Cette saison, pourtant, les Bleus se sont montrés sur les contre-la-montre des grands Tours : Julian Alaphilippe vainqueur sur le Tour de France en plus d'un Thibaut Pinot septième. Plus récemment, Rémi Cavagna a enlevé la troisième place du chrono de la Vuelta. Mais aucun des trois ne vient s'essayer sur la discipline aux Mondiaux. Alaphilippe et Cavagna sont concentrés sur la course en ligne. "Il y a une préférence. Alaphilippe est axé sur la route, on ne peut pas lui en vouloir", signifie Jalabert.

"Le jeu n'en vaut pas la chandelle"

Le consultant France Télévisions explique qu'il y a un manque d'intérêt des coureurs français pour cette épreuve : "Quand j'étais sélectionneur, une année, je voulais emmener Jean Christophe Péraud car il était le meilleur Français sur chrono et il avait décliné la sélection. Il m'a dit 'non, ça ne m'intéresse pas'. Il n'était pas motivé, mais pourtant il était le meilleur. J'avais finalement pris Dimitri Champion, qui marchait assez bien en fin de saison. Mais tu ne peux pas viser un podium.

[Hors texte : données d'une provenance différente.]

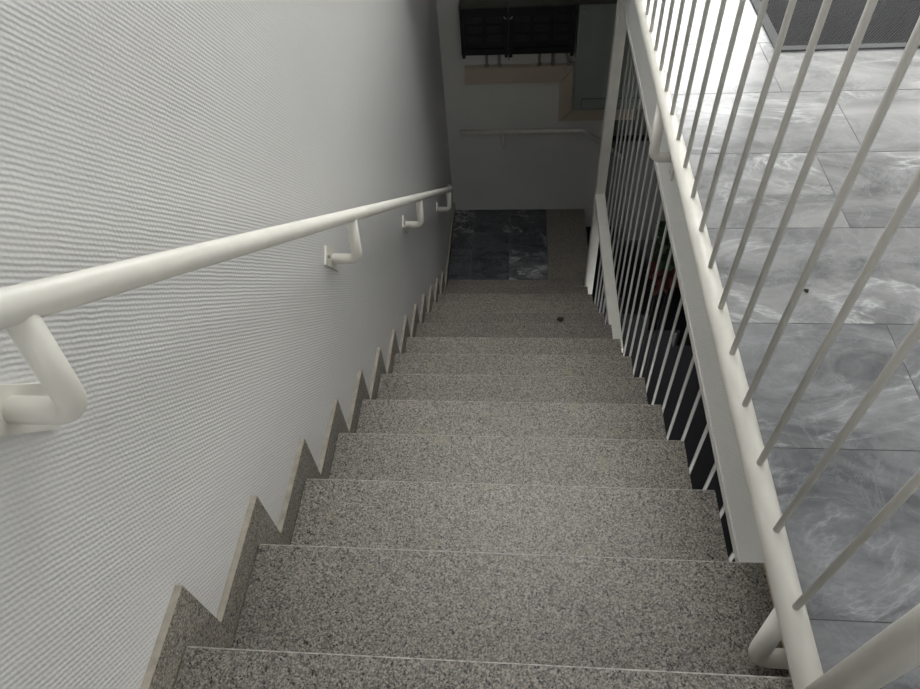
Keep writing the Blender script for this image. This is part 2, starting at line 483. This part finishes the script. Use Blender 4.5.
for y in (.105, 1.135, 2.175, 3.235):
    p = railpt(y)
    bracket(hr, (p[0], y, p[2]-.010), (0, -.02, -.131), 0, 0.0, math.radians(38), w_=.055, l_=.135)
# handrail on the rear wall of the landing
hb = thing('handrail', 'short cream handrail on the far wall, kinking down to the right', 'handrail')
bm = bmesh.new(); yh = YB-.067
tube(bm, arc_path([(.10, yh, -1.645), (.992, yh, -1.645), (1.30, yh, -1.645-.308*.74)], .03), .0165, 16)
obj('rail', bm, M_PAINT, hb)
bracket(hb, (.415, yh, -1.655), (0, 0, -.13), 1, YB, 0, .05, .09, .012)

# ---------------------------------------------------------------- guard railing of the hall
gr = thing('guard_railing', 'cream metal guard railing with round balusters along the hall floor edge', 'railing')
bm = bmesh.new(); tube(bm, [(XT, -.45, ZT), (XT, 4.0 - .9, ZT)], .0215, 24); obj('bottom_rail', bm, M_PAINT, gr)
bm = bmesh.new(); tube(bm, [(XT, -.45, 1.02), (XT, 3.1, 1.02)], .0225, 20); obj('top_rail', bm, M_PAINT, gr)
bm = bmesh.new(); tube(bm, [(XT, -.046, ZT), (XT, -.046, 1.02)], .0215, 24); obj('post', bm, M_PAINT, gr)
for j in range(0, 25):
    y = .0805+.12197*j
    bm = bmesh.new(); tube(bm, [(XT, y, ZT+.016), (XT, y, 1.01)], .0056, 12); obj('baluster', bm, M_BAR, gr)
for y in (.088, 1.555, 2.9):
    bracket(gr, (XT, y, ZT-.012), (-.004, -.02, -.185), 0, XF, 0, .05, .056 if y < .5 else .12, .0165, .03, 0.0 if y < .5 else -.012)

# ---------------------------------------------------------------- bar screen closing the open side of the flight
bs = thing('bar_screen', 'screen of thin vertical bars with cream post beside the dark open side of the flight', 'railing')
XB = 1.092
BR = .0055
for j in range(-2, 21):
    y = .556+.1268*j
    bm = bmesh.new(); tube(bm, [(XB, y, -.7355*y-1.6), (XB, y, -.351)], BR, 10); obj('bar', bm, M_BAR2, bs)
bm = bmesh.new(); tube(bm, [(XB, .2, -.7355*.2-1.6), (XB, 3.2, -.7355*3.2-1.6)], .012, 10); obj('lower_rail', bm, M_BAR2, bs)
boxobj('post', (1.023, 1.081, 3.20, 3.258, ZL-.4, -.014), M_PAINT, bs, .003)
boxobj('flat_rail', (1.0185, 1.0795, 1.93, 3.199, -1.606, -1.57), M_PAINT, bs, .003)

# ---------------------------------------------------------------- meter cupboards on the rear wall
def meter_box(x0, x1, label, cols):
    t = thing('meter_box', label, 'meter box', ((x0+x1)/2, YB, -1.03))
    lx, ly, lz = t.location
    def B(name, b, m, par=t, bev=0.0, lab=None):
        return boxobj(name, (b[0]-lx, b[1]-lx, b[2]-ly, b[3]-ly, b[4]-lz, b[5]-lz), m, par, bev, label=lab)
    yf = YB-.12
    B('casing', (x0, x1, yf+.012, YB-.0005, -1.035, -.742), M_DARK, bev=.004)
    B('lid', (x0-.002, x1+.002, yf+.004, YB-.0005, -.741, -.732), M_DARKLID, lab='dusty dark lid')
    # raised front rim
    fr = B('front_frame', (x0, x1, yf, yf+.0115, -1.040, -1.0), M_DARK)
    B('front_frame', (x0, x1, yf, yf+.0115, -.775, -.742), M_DARK)
    B('front_frame', (x0, x0+.022, yf, yf+.0115, -.999, -.776), M_DARK)
    B('front_frame', (x1-.022, x1, yf, yf+.0115, -.999, -.776), M_DARK)
    for k in (0, 1):
        xa = x0+.004 if k == 0 else x1-.024
        B('foot', (xa, xa+.02, yf, yf+.03, -1.060, -1.0405), M_DARK)
    wd = (x1-x0-.05)/cols
    for c in range(cols):
        xa = x0+.025+wd*c+wd*.14; xb = xa+wd*.72
        for r_, (za, zb) in enumerate(((-.835, -.80), (-.895, -.855), (-.955, -.915))):
            n = 4
            m_ = B('fuse_row', (xa, xb, yf+.004, yf+.0118, za, zb), M_FUSE, bev=.0015)
            for q in range(n):
                xq = xa+(xb-xa)*(q+.5)/n
                B('switch', (xq-.004, xq+.004, yf-.002, yf+.004, (za+zb)/2-.009, (za+zb)/2+.009), M_DARK, m_)
    return t
meter_box(.152, .4585, 'black two-column meter box, narrower left one of the pair on the far wall', 2)
meter_box(.4605, .884, 'black three-column meter box, wider right one of the pair on the far wall', 3)
# zinc latches on the joint between the two
for xx, s in ((.436, -1), (.480, 1)):
    bm = bmesh.new(); tube(bm, [(xx-.010*s, YB-.128, -.808), (xx+.006*s, YB-.128, -.793)], .0045, 8)
    L = obj('latch', bm, M_STEEL)
    tag(L, ('small metal latch left of the gap between the black boxes' if s < 0 else 'small metal latch right of the gap between the black boxes'), 'latch')
# seal wire hanging under the joint
bm = bmesh.new(); tube(bm, arc_path([(.456, YB-.1265, -.72), (.462, YB-.127, -.88), (.457, YB-.127, -1.0), (.464, YB-.127, -1.075)], .05), .003, 8)
tag(obj('cable', bm, M_DARKLID), 'thin cable hanging over the joint between the two black meter boxes', 'cable')
# conduits
cx = [(.311, .309), (.394, .394), (.664, .664), (.749, .752), (.838, .862)]
wh = ['leftmost grey conduit under the narrow black meter box', 'second grey conduit under the narrow black meter box',
      'left straight grey conduit under the wide black meter box', 'middle grey conduit under the wide black meter box',
      'slanting grey conduit at the right end under the wide black meter box']
for (a, b), l in zip(cx, wh):
    t = thing('conduit', l, 'pipe', (b, YB-.03, -1.18), 'conduits below the meter boxes')
    bm = bmesh.new(); tube(bm, [(a-b, 0, .1445), (a-b, 0, .11), (0, 0, .014)], .0095, 12); obj('pipe', bm, M_PIPE, t)
    bm = bmesh.new(); tube(bm, [(0, 0, .013), (0, 0, .030)], .015, 12); obj('gland', bm, M_PIPE, t)
# beige trunking, mitred
t = thing('cable_trunking', 'beige flat cable trunking running below the black meter boxes and around the cabinet', 'cable duct')
def flat(name, pts, y0, y1, m, parent):
    bm = bmesh.new()
    a = [bm.verts.new((x, y0, z)) for x, z in pts]; b = [bm.verts.new((x, y1, z)) for x, z in pts]
    n = len(pts); bm.faces.new(a); bm.faces.new(list(reversed(b)))
    for i in range(n): bm.faces.new((a[i], b[i], b[(i+1) % n], a[(i+1) % n]))
    bmesh.ops.bevel(bm, geom=[e for e in bm.edges if all(abs(v.co.y-y0) < 1e-6 for v in e.verts)], offset=.004, segments=2, affect='EDGES')
    return obj(name, bm, m, parent)
ya, yb_ = YB-.045, YB-.0005
flat('duct_section', [(.160, -1.167), (.905, -1.167), (.808, -1.285), (.155, -1.285)], ya, yb_, M_DUCT, t)
flat('duct_section', [(.907, -1.170), (.935, -1.170), (.935, -1.470), (.814, -1.582), (.810, -1.288)], ya, yb_, M_DUCT, t)
flat('duct_section', [(.817, -1.582), (.937, -1.472), (1.35, -1.472), (1.35, -1.582)], ya, yb_, M_DUCT, t)
# grey cabinet
t = thing('cabinet', 'tall grey-green metal wall cabinet partly hidden by the cream post', 'cabinet')
yc = YB-.15
boxobj('body', (.895, 1.45, yc+.014, YB-.0455, -1.44, -.70), M_GREYMET, t, .006)
boxobj('door', (.903, 1.44, yc, yc+.0135, -1.435, -.725), M_GREYMET, t, .004)
bm = bmesh.new(); tube(bm, [(.925, yc+.002, -.762), (.925, yc-.012, -.762)], .014, 16); obj('lock', bm, M_STEEL, t)
fr = boxobj('panel_joint', (.953, 1.404, yc-.0015, yc-.0003, -1.424, -1.346), M_DARKLID, t, label='dark joint around the lower panel')
boxobj('panel', (.957, 1.40, yc-.004, yc-.0016, -1.42, -1.35), M_GREYMET, fr, .0015)
boxobj('cornice', (.893, 1.46, yc-.006, yc+.0138, -.722, -.70), M_DARKLID, t)
# dark pipe seen between the bars
bm = bmesh.new(); tube(bm, [(1.20, YB-.06, -1.72), (3.2, YB-.06, -1.72)], .022, 12)
o = obj('pipe', bm, M_DARK); tag(o, 'black horizontal pipe on the rear wall seen between the thin bars', 'pipe')

# ---------------------------------------------------------------- entrance mat
t = thing('door_mat', 'charcoal entrance mat in a metal frame on the marble floor', 'mat', (2.3, 2.9, 0))
def MB(name, b, m, bev=0.0): return boxobj(name, (b[0]-2.3, b[1]-2.3, b[2]-2.9, b[3]-2.9, b[4], b[5]), m, t, bev)
MB('pile', (1.393, 3.2, 1.915, 3.9, .0006, .006), M_MATC)
MB('frame', (1.362, 1.3925, 1.886, 3.93, .0006, .006), M_ALU, .001)
MB('frame', (1.393, 3.2, 1.886, 1.9145, .0006, .006), M_ALU, .001)
MB('frame', (3.2005, 3.23, 1.886, 3.93, .0006, .006), M_ALU, .001)
MB('frame', (1.393, 3.2, 3.9005, 3.93, .0006, .006), M_ALU, .001)

# ---------------------------------------------------------------- plant below, behind the bars
px, py = 1.50, 2.95
t = thing('potted_plant', 'dim plant with green and reddish leaves behind the bars, beyond the stair', 'plant', (px, py, -4.6))
bm = bmesh.new()
prof = [(0, .0), (.10, .0), (.13, .26), (.14, .26), (.14, .30), (.12, .30), (.11, .27), (0, .27)]
seg = 24; rings = []
for r, z in prof:
    rings.append([bm.verts.new((max(r, 1e-4)*math.cos(2*PI*k/seg), max(r, 1e-4)*math.sin(2*PI*k/seg), z)) for k in range(seg)])
for a, b in zip(rings, rings[1:]):
    for k in range(seg): bm.faces.new((a[k], a[(k+1) % seg], b[(k+1) % seg], b[k]))
obj('pot', bm, M_POT, t)
bm = bmesh.new()
for k in range(5):
    a = 2*PI*k/5; tube(bm, [(.02*math.cos(a), .02*math.sin(a), .272), (.05*math.cos(a), .05*math.sin(a), 1.6), (.06*math.cos(a), .06*math.sin(a), 2.5)], .005, 6)
obj('stem', bm, M_VOID, t)
def leaves(name, m, n, zr_, rr, size):
    bm = bmesh.new()
    for k in range(n):
        a = random.random()*2*PI; r = rr*math.sqrt(random.random()); z = random.uniform(*zr_)
        c = Vector((r*math.cos(a), r*math.sin(a), z)); d = Vector((math.cos(a), math.sin(a), random.uniform(-.5, .5))).normalized()
        s = d.cross(Vector((0, 0, 1))).normalized(); u = s.cross(d); L = size*random.uniform(.7, 1.2)
        pts = []
        for tt, ww in ((0, .02), (.25, .28), (.5, .36), (.8, .2), (1, .01)):
            pts.append((c+d*L*tt+s*L*ww*.8+u*L*(.12*tt-.25*tt*tt), c+d*L*tt-s*L*ww*.8+u*L*(.12*tt-.25*tt*tt), c+d*L*tt+u*L*(.05+.12*tt-.28*tt*tt)))
        vs = [[bm.verts.new(q) for q in p] for p in pts]
        for p, q in zip(vs, vs[1:]):
            bm.faces.new((p[0], p[2], q[2], q[0])); bm.faces.new((p[2], p[1], q[1], q[2]))
    obj(name, bm, m, t)
leaves('green_foliage', M_LEAF, 130, (2.70, 2.95), .055, .075)
leaves('red_foliage', M_RED, 110, (2.48, 2.69), .055, .075)

# ---------------------------------------------------------------- bits lying on the stone
def crumb(name, loc, sx, sy, sz, label, cat, m):
    bm = bmesh.new(); bmesh.ops.create_icosphere(bm, subdivisions=3, radius=1)
    for v in bm.verts:
        k = 1+.25*math.sin(5*v.co.x+2*v.co.y)*math.cos(4*v.co.z+v.co.y*3)
        v.co = Vector((v.co.x*sx*k, v.co.y*sy*k, max(-.35, v.co.z)*sz*k))
    zmin = min(v.co.z for v in bm.verts)
    for v in bm.verts: v.co.z -= zmin
    for f in bm.faces: f.smooth = True
    o = obj(name, bm, m); o.location = loc; tag(o, label, cat); return o
crumb('dry_leaf', (.774, 2.215, -9*H+.0003), .017, .016, .008, 'small dark brown crumpled leaf lying on a lower granite tread', 'leaf', M_DRY)
crumb('pebble', (1.182, .805, .0003), .005, .005, .003, 'tiny dark speck of grit on the grey marble floor', 'pebble', M_DRY)
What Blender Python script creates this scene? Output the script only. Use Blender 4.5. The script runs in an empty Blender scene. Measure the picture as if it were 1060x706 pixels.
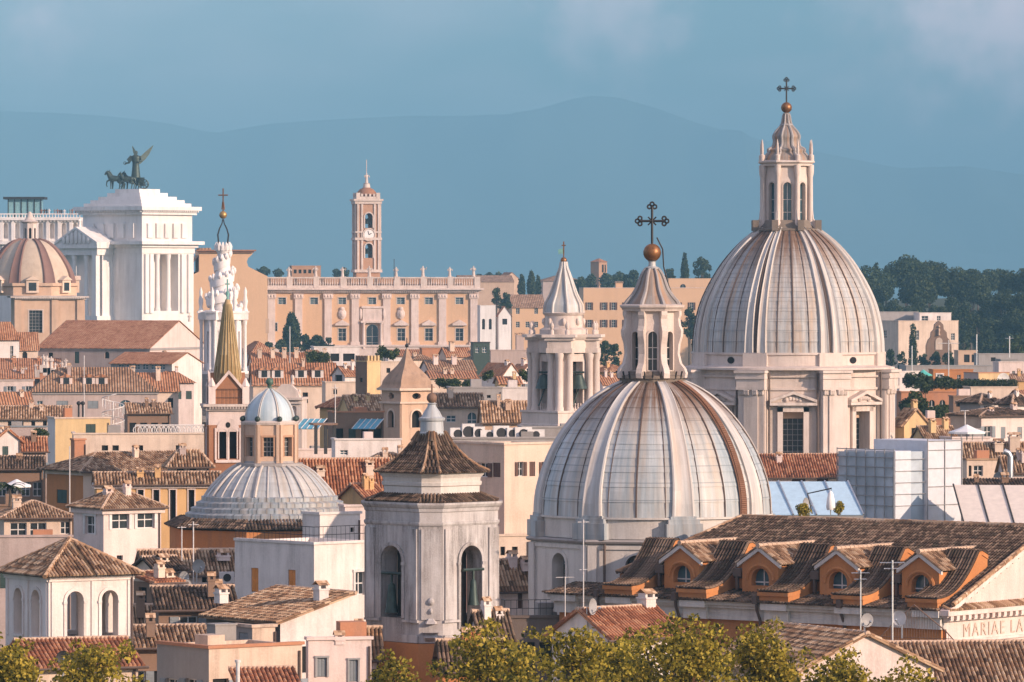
import bpy, math, random
from mathutils import Vector, Matrix
R = math.radians
rng = random.Random(7)
SC = bpy.context.scene
COL = SC.collection

# ------------------------------------------------------------------ camera, sky, sun, exposure
F, H, CX, HZ = 5714.0, 40.0, 530.0, 290.0      # pixels per radian of the photo, eye height, centre column, horizon row
cam_d = bpy.data.cameras.new("camera")
cam = bpy.data.objects.new("camera", cam_d)
COL.objects.link(cam)
cam.location = (0, 0, H)
cam_d.sensor_width = 36.0
cam_d.lens = 36.0 * F / 1060.0
cam_d.clip_start, cam_d.clip_end = 5.0, 90000.0
cam.rotation_euler = (R(90) - math.atan((353 - HZ) / F), 0, 0)
SC.camera = cam

SUN_EL, SUN_AZ = 18.0, 57.0                     # azimuth measured from behind the camera towards the right
sdir = Vector((math.sin(R(SUN_AZ)) * math.cos(R(SUN_EL)), -math.cos(R(SUN_AZ)) * math.cos(R(SUN_EL)), math.sin(R(SUN_EL))))
sun_d = bpy.data.lights.new("sun", 'SUN')
sun_d.energy = 5.0
sun_d.angle = R(0.5)
sun_d.color = (1.0, 0.745, 0.575)
sun = bpy.data.objects.new("sun", sun_d)
COL.objects.link(sun)
sun.rotation_euler = sdir.to_track_quat('Z', 'Y').to_euler()
sun.location = (200, -100, 300)

W = bpy.data.worlds.new("World")
SC.world = W
W.use_nodes = True
wn, wl = W.node_tree.nodes, W.node_tree.links
bg = wn["Background"]
sky = wn.new("ShaderNodeTexSky")
sky.sky_type = 'NISHITA'
sky.sun_disc = False
sky.sun_elevation = R(SUN_EL)
sky.sun_rotation = math.atan2(sdir.x, sdir.y)
sky.altitude = 50
sky.air_density, sky.dust_density, sky.ozone_density = 1.0, 1.2, 3.0
# thin lavender cloud banks mixed into the sky
tc = wn.new("ShaderNodeTexCoord")
mp = wn.new("ShaderNodeMapping")
mp.inputs['Scale'].default_value = (6, 6, 16)
nz = wn.new("ShaderNodeTexNoise")
nz.inputs['Scale'].default_value = 1.3
nz.inputs['Detail'].default_value = 5
nz.inputs['Roughness'].default_value = 0.5
cr = wn.new("ShaderNodeValToRGB")
cr.color_ramp.elements[0].position = 0.38
cr.color_ramp.elements[1].position = 0.72
mx = wn.new("ShaderNodeMix")
mx.data_type = 'RGBA'
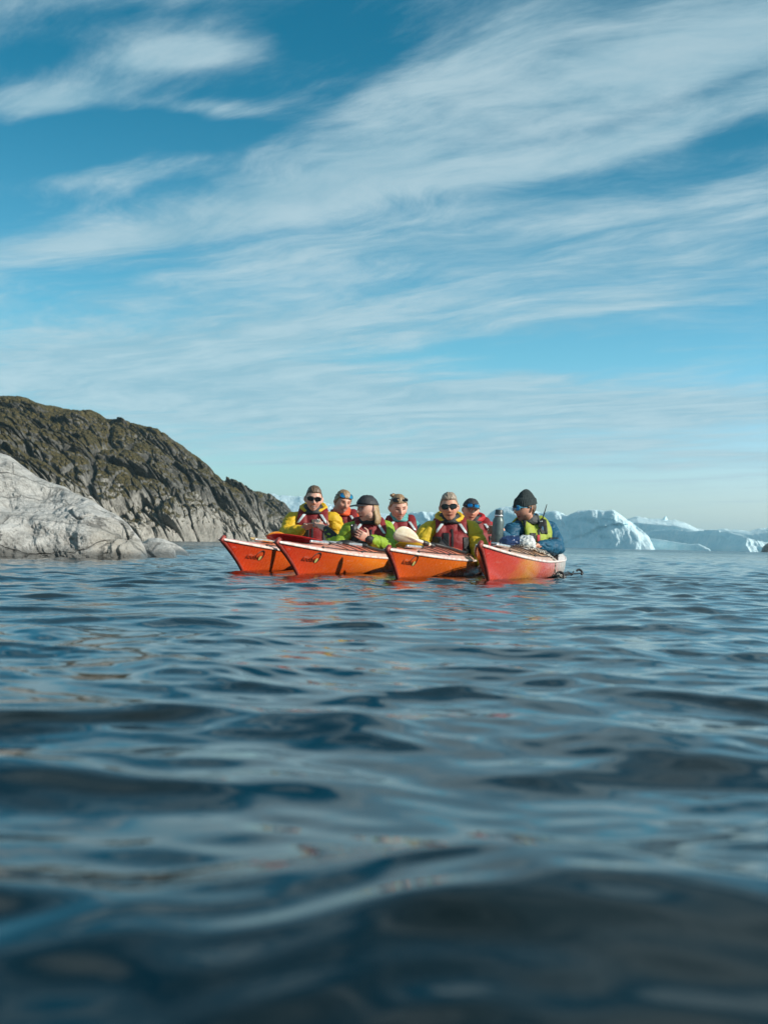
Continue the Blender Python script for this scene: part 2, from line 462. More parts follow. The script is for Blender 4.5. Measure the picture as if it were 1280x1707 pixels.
# --- icebergs
def ice_mat_builder(snow=.0):
    def f(n, p):
        pos = n.coord('Object'); x, y, z = n.sep(pos)
        fl = n.noise(n.mapping(pos, (.35, .1, .06)), 1.0, 6, .6, .3); fine = n.noise(pos, .5, 6, .65)
        c = n.ramp(fl * .6 + fine * .4, [(.34, (.42, .70, .80)), (.5, (.60, .83, .90)), (.66, (.82, .93, .96))])
        nor = n.geo('Normal'); nx, ny, nz = n.sep(nor)
        c = n.mix(nz.ss(.50, .90) * (.55 + snow * .4), c, (.66, .81, .87))
        n.link(c, p.inputs['Base Color']); p.inputs['Roughness'].default_value = .55
        n.link(n.bump(fl * .5 + fine * .5, .8, 2.0), p.inputs['Normal'])
    return f
ICE = material('blue_ice', ice_mat_builder()); SNOWICE = material('snowy_ice', ice_mat_builder(1.0))
def ice_disp(seed, amp, flute=1.0, crev=0.0, fx=.17):
    def f(V, xs, v):
        X, Y, Z = V[..., 0], V[..., 1], V[..., 2]
        w = fbm(X * .03, Z * .06, seed, 4)
        f1, f2, cid = worley(X * .035 + w * 1.2, Z * .05 + Y * .01 + w, seed)
        D = fbm(X * .03, Z * .05, seed, 4) * 9 + (cid - .5) * 5 * smoothstep(0, .25, f2 - f1)
        D += flute * (fbm(X * fx + w * 2, Z * .02, seed + 3., 4, ridged=True) * 3.6 + fbm(X * fx * 3, Z * .05, seed + 4., 4, .6) * 1.6)
        if crev: D += crev * (np.abs(perlin(X * .16 + w * 2.5, Z * .03, 3.)) * 9 + (worley(X * .12, Z * .10, seed)[2] - .5) * 5)
        D += fbm(X * .35, Z * .35, seed, 3) * .5
        edge = smoothstep(0, .06, v)[None, :] * (1 - .8 * np.exp(-((v - 1) / .10) ** 2))[None, :]
        V[..., 1] -= D * amp * edge
        V[..., 2] += (fbm(X * .09, Y * .05, seed, 4) * 1.0 + (worley(X * .11, Y * .08, seed)[2] - .5) * 1.1 + fbm(X * .5, Y * .3, seed, 3) * .35) * amp * np.exp(-((v - 1) / .2) ** 2)[None, :]
        V[..., 0] += fbm(Z * .1, X * .04, seed, 3) * 2.0 * amp * edge
        return V
    return f
cliff = lambda v, X: np.where(v < .55, v / .55 * .80, .80 + .20 * np.sin((v - .55) / .45 * math.pi / 2))
def ice(sil, d, depth, seed, amp, mat=ICE, name='iceberg', nu=420, nv=120, prof=cliff, turn=None, **k):
    # turn: list of (X, extra distance): a face that recedes to the left looks away from the sun
    t = ip(turn) if turn else (lambda X: 0.0)
    return ridge_land(name, mat, sil, lambda X: d + t(X), lambda X: d + depth + t(X), nu, nv, prof, ice_disp(seed, amp, **k), back=1.2, base_z=-1.5)
IG = 'icebergs along the horizon'
o = ice([(655, 925), (664, 872), (674, 860), (690, 853), (704, 851), (722, 856), (738, 857), (752, 862), (775, 872), (800, 874), (812, 858), (826, 850), (840, 847), (856, 846), (880, 850), (905, 853), (925, 853),
         (945, 858), (955, 853), (968, 850), (990, 850), (1006, 852), (1018, 851), (1028, 856), (1040, 864), (1056, 876), (1072, 888), (1084, 900), (1092, 925)], 480, 26, 4, 1.0, turn=[(655, 150), (800, 80), (1012, 0), (1078, -22), (1092, -24)])
tag(o, 'tall blue iceberg with a fluted cliff face behind the guide', 'iceberg', IG)
o = ice([(985, 925), (1000, 893), (1020, 880), (1042, 866), (1062, 862), (1085, 865), (1108, 867), (1125, 868), (1142, 873), (1160, 880), (1180, 886), (1205, 892), (1230, 905), (1250, 930)], 600, 50, 8, 1.0, flute=.25, turn=[(985, 130), (1120, 60), (1250, 0)],
        prof=lambda v, X: .72 * smoothstep(0, .35, v) + .28 * v)
tag(o, 'sloping snow topped iceberg right of the tall fluted one', 'iceberg', IG)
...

Tu prends ce qui reste." 

"Parfois, on met même un seul gars parce que ça ne vaut pas le coup de dépenser de l'argent avec un coureur qui va faire 100e." 

Connaissant le job de chef de l'équipe de France, il indique que les sélectionneurs n'ont pas le pouvoir. "Les coureurs ne sont pas la propriété de l'équipe de France. Ils appartiennent à des groupes sportifs, qui ont un calendrier et des exigences aussi. Ce n'est pas toujours évident de préparer un événement pareil. Il faut être bon, déterminé, convaincant pour faire passer l'idée auprès de son équipe qu'on va sacrifier du temps pour cet objectif. Il faut le planifier des mois à l'avance, avant le Tour de France et savoir qui fait le chrono. Le gars doit avoir ça en tête pour préparer spécifiquement et méticuleusement. Et pour le moment, il semblerait que le jeu n'en vaut la chandelle." Alors forcément pour Laurent Jalabert, "le constat est chaque année le même. Parfois, on met même un seul gars parce que ça ne vaut pas le coup de dépenser de l'argent avec un coureur qui va faire 100e."

Thomas et Latour engagés pour la France

Par comparaison, la Belgique n'a jamais été titrée dans l'épreuve du chrono. "En Belgique, le cyclisme tourne davantage autour des épreuves sur route", indique à l'AFP Laurenzo Lapage, ancien spécialiste de la poursuite et directeur sportif de Mitchelton. Mais depuis cinq ans, la fédération belge a mis en place le "Tijdritproject" (projet contre-la-montre) visant à organiser un plus grand nombre de tests consacrés exclusivement aux épreuves chronométrées. Un programme qui tend à payer avec une médaille de bronze l'an passé pour le Belge Victor Campenaerts. "Ils sont désormais capables de rivaliser au plus haut niveau, ce n'est pas notre cas. Il faudrait peut-être s'en inspirer", admet Laurent Jalabert. Mercredi, les Belges auront de grands espoirs placés en Yves Lampaert, Victor Campenaerts et le phénomène Remco Evenepoel, champion d'Europe du contre-la-montre à seulement 19 ans.

Côté équipe de France, Thomas Voeckler comptera sur Benjamin Thomas et Pierre Latour, qui ont remporté les trois derniers championnats de France sur la discipline, pour faire bonne figure. Pas suffisant pour Laurent Jalabert : "Ce sont deux bons coureurs, mais pas à ce niveau-là. Pas pour gagner, pour faire un podium. Je n'y crois pas. J'espère quand même qu'un des deux va faire que la tendance s'inverse."